Can bioplastics replace plastic?

India looks for an alternative to single-use plastic

bioplastic A packaging blister made from cellulose acetate, a bioplastic | Wikimedia Commons

Prime minister Narendra Modi has called for a nationwide ban on single-use plastic in three years time. As a precursor, reports indicate that as many as six items of everyday usage like plastic bags, cups and straws, may effectively be banned from manufacture and use from October 2, Gandhi Jayanti, onwards. 

While the debate boils over with politicians, industry and activists discussing the pros and cons, could bioplastics be the panacea everyone is looking for?

On Thursday, Total Corbion PLA, a joint venture led by global oil major Total, held discussions with officials of India's trade bodies like CII and FICCI, as well as with reps of GMR, which runs airports in Delhi and Hyderabad. The idea? To replace the use of conventional plastics—in airports, food courts, restaurants, etc across India—with bioplastics. 

Bioplastics, not to be confused with bio-degradable plastics, are plastic materials made wholly or in part from biomass, like sugarcane, cornstarch, vegetable oil etc, vis-a-vis 'regular' plastic, made from petrochemicals. Compared to conventional plastic, which degrades slowly that it has now become a monstrous environmental and health risk, the advantage of bioplastic is that once its use is over, referred to as 'end of life' stage, it can be industrially composted or de-polymerised (meaning the petrochem element could be removed to convert it back to the original bio organism used to make it, like lactic acid) or even be converted into bio-fuel.

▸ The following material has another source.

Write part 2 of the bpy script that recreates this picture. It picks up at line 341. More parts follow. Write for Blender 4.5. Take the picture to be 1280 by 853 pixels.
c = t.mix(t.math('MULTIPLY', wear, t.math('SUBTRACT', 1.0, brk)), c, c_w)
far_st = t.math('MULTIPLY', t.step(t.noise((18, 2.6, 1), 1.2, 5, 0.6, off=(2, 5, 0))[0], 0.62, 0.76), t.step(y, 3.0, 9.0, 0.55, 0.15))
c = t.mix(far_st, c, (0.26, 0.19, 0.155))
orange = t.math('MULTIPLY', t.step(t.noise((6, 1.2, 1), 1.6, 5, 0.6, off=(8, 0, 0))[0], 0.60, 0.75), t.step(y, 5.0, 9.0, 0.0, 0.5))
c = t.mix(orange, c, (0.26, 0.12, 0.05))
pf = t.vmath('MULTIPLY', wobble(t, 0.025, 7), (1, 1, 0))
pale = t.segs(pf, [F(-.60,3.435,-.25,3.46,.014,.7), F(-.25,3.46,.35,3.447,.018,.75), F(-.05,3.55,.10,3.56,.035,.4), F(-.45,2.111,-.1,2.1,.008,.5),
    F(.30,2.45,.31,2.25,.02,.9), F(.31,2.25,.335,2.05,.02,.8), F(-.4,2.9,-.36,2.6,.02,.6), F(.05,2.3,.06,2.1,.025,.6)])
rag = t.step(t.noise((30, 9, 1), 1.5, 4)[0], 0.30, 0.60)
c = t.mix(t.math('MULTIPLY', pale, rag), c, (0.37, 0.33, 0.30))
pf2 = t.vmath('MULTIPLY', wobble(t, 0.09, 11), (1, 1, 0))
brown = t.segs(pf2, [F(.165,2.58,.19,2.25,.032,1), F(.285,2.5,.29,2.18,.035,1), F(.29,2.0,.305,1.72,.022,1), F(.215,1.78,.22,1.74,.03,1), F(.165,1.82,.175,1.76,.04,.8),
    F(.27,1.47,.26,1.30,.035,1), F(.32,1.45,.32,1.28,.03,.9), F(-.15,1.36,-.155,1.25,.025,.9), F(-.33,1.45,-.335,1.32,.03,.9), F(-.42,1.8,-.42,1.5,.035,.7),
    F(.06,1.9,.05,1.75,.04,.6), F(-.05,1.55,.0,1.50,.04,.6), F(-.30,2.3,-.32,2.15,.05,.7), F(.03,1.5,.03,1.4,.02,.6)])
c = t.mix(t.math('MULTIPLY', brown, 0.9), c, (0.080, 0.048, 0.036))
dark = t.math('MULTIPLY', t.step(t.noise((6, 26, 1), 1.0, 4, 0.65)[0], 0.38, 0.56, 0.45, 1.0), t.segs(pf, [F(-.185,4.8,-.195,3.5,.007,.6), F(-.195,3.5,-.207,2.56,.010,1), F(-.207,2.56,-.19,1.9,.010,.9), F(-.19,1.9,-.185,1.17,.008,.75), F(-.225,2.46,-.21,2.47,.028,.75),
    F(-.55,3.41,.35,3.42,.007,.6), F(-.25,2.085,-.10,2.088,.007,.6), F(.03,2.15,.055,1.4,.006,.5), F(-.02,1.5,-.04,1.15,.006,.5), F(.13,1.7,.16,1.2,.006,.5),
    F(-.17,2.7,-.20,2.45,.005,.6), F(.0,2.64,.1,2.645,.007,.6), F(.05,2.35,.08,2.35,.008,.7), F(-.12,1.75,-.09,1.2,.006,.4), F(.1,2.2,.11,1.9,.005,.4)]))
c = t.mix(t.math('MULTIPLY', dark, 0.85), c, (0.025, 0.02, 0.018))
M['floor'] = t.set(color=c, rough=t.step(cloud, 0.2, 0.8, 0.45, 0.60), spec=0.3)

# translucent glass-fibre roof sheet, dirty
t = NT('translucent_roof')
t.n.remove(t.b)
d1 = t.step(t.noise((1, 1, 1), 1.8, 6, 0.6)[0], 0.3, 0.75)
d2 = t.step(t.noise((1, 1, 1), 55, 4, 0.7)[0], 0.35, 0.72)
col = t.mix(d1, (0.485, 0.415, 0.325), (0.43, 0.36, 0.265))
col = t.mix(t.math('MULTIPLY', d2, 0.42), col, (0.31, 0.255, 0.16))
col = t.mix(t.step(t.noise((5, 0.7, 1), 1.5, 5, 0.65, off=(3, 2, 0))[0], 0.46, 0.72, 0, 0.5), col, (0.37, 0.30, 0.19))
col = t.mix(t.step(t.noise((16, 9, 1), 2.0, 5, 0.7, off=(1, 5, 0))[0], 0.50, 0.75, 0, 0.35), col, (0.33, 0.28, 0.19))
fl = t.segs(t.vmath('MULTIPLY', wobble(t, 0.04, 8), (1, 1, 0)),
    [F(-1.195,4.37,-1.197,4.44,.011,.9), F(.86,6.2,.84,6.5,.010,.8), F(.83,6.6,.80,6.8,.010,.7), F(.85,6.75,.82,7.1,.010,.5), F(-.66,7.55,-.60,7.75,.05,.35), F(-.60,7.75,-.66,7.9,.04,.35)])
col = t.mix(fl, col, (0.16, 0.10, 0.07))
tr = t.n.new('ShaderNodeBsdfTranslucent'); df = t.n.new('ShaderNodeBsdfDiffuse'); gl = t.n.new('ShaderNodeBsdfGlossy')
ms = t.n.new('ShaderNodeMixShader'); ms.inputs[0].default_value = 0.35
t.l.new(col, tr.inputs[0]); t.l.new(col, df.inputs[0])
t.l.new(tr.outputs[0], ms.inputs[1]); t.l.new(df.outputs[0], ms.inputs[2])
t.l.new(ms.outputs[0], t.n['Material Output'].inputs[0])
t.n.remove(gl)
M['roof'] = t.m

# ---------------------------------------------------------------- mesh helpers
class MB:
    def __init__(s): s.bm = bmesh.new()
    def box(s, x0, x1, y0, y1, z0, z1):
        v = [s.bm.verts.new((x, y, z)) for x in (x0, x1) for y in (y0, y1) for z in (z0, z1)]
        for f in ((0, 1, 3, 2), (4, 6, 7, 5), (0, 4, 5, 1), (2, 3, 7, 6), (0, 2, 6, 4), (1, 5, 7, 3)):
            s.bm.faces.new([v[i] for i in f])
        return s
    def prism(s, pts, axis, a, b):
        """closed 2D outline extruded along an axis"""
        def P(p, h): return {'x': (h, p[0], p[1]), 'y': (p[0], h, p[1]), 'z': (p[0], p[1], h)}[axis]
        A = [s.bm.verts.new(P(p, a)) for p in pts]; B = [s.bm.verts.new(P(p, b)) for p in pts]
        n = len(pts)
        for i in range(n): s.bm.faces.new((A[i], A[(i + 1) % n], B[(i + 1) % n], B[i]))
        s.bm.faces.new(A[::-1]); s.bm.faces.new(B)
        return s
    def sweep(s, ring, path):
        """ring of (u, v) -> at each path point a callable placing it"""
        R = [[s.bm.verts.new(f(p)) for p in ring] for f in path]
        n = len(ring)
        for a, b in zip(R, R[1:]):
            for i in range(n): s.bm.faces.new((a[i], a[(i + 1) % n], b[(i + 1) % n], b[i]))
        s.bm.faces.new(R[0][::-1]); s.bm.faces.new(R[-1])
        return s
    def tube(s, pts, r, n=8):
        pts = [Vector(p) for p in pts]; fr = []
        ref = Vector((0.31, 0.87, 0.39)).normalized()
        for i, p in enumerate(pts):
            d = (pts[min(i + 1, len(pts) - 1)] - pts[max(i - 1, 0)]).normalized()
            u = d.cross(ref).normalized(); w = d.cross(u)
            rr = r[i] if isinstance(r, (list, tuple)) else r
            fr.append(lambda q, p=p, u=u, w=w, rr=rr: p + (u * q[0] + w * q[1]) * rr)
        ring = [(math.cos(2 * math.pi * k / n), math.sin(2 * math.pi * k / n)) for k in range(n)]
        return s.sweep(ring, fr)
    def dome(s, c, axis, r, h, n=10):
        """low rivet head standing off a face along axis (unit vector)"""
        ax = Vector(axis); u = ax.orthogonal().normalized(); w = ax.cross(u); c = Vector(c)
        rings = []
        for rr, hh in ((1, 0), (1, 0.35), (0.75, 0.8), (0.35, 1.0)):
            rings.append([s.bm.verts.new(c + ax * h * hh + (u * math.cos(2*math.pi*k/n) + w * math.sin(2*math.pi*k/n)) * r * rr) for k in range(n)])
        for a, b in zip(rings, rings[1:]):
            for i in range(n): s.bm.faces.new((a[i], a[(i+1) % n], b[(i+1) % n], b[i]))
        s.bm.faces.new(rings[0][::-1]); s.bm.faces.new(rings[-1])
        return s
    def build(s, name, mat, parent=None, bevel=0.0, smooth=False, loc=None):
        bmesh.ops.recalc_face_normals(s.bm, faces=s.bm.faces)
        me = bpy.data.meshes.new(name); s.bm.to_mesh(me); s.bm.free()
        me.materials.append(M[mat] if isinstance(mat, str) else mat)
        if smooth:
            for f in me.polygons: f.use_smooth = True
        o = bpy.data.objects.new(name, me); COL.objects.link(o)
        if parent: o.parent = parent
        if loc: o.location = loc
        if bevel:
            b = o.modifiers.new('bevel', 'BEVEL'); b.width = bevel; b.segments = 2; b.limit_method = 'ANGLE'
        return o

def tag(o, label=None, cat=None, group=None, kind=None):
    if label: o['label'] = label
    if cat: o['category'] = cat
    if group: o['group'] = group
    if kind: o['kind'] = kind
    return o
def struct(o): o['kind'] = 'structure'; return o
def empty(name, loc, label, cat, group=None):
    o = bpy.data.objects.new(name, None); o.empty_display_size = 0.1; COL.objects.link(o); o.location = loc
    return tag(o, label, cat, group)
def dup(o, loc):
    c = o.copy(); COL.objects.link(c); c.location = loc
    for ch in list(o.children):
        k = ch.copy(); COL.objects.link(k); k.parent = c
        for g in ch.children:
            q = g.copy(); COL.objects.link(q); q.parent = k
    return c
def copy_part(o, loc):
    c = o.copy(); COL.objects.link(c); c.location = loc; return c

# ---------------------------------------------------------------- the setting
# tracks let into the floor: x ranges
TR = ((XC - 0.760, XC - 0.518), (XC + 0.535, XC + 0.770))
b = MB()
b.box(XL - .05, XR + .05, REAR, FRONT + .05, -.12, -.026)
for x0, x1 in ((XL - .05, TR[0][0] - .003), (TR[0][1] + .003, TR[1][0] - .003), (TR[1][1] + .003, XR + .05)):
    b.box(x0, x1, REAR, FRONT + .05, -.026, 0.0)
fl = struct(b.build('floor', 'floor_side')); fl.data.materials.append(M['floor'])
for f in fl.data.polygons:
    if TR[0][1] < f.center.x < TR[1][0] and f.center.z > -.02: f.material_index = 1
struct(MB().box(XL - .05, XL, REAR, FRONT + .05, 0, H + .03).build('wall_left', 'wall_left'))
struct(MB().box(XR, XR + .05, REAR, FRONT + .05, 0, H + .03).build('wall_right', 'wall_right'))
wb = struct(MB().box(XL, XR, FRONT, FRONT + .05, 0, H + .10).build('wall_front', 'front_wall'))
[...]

“Everyone now says plastics are bad. That is not true; plastics are very good. But (what makes them bad is) the 'end of life' cycle,” points out Stephane Dion, CEO of Total Corbion PLA. “ And we need to fix that.”

Total Corbion PLA's plastic-alternative suggestion for India is PLA or poly-lactic acid, which can be made from sugarcane starch and used for bags and packaging. The company presently has a factory in Rayong, Thailand to make PLA and it says opening a plant in India, where sugar is cheaply available, can be looked at once the economics of scale is achieved.

There is a reason. While bioplastics like PLA (there are other bioplastic varieties like PBS also in the market) may be a better alternative to use-and-throw plastic, they can be as much as three times more expensive. “But you have to take the cost we incur over the problem of plastic waste also into account,” points out Dion.

Bioplastics have their own advantages, as well as disadvantages. While conventional plastic does not decompose and pollutes our environment and even our own bodies for hundreds of years, many type of bioplastics require industrial-level composting. This is one of the reasons why Total Corbion PLA is proposing to start with airports, catering firms and food courts initially, rather than going to governments and civic bodies, as the former is a controlled ecosystem where the used plastic can be effectively collected back for composting, which require industrial-level expertise.

Total Corbion PLA officials are optimistic at their discussions with Indian corporates, and are hopeful India will show the way in dealing with the plastic menace for the developing world. Presently, bioplastics form a miniscule percentage of the total global use of plastic, and is used mostly in the west. But adoption rates are increasing. In Italy, it has been a law for the last few years that shopping bags have to be bio-degradable plastic. Companies like Danone, and brands like Snickers, presently use bioplastic for packaging in the European market.